Qazvin’s Feyzabad holds historical values: archaeologist

April 10, 2022 - 22:0

TEHRAN – An Iranian archaeologist has suggested Feyzabad site of Qazvin holds historical values after her team caved some trenches across the property situated in Abyek county of Qazvin province.

Nozar Heydari and his team conducted an archaeological survey to determine the boundaries of the ancient site after it was reported that a fish pond was under construction within the property.

“After several rounds of research and field inspections, finally 26 trenches were drilled on the north and northwest fronts of the site as well as on all four sides of the pool construction area,” the archaeologist explained.

“The locations of trenches, most of which has a depth of 120 cm, were selected at a maximum distance of three meters from each other.”
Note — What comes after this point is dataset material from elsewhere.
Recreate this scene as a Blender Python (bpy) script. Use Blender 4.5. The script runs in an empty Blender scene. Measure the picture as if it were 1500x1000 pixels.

The surface of the site, which has been the subject of numerous unauthorized excavations in the past, shows that the site enjoys historical values, he said.

So far, a number of earthenware bearing geometrical motifs and sole glazed pottery estimated to date from the (early) Islamic Era have been discovered inside the site, the archaeologist noted.

Qazvin sits in a wide, fertile plain at the southern foot of the Alborz mountain range. Originally called Shad Shahpur, it was founded by the Sasanian king Shapur I about 250 CE. It flourished in early Muslim times (7th century), and was surrounded by strong fortifications by Harun al-Rashid. Genghis Khan laid waste to the city, but it revived under the Safavids when Shah Tahmasp I (ruled 1524–1576) moved the capital from Tabriz to Qazvin.

The city of Qazvin lost its eminence once again when Shah Abbas I (the Great; ruled 1588–1629) transferred the government to Isfahan in 1598. Nader Shah assumed the crown in Qazvin shortly after his return from invading India in 1739 and before returning to Mashhad, the capital of Iran.

Agha Mohammad Khan of the Qajar dynasty reestablished Qazvin about 1796 as a major base for foreign trade with the Caspian Sea, Persian Gulf, and Asia Minor.

Interference by Russia and Britain in the internal politics of Iran in the 19th century and the autocratic rule of the country resulted in unrest and the growth of a nationalist movement. The city fell to a nationalist force from Rasht in 1909. The British established a military headquarters in Qazvin in the 1920s.

For most travelers, Qazvin is primarily the staging point for excursions to the famous Castles of the Assassins and trekking in the sensational Alamut Valley.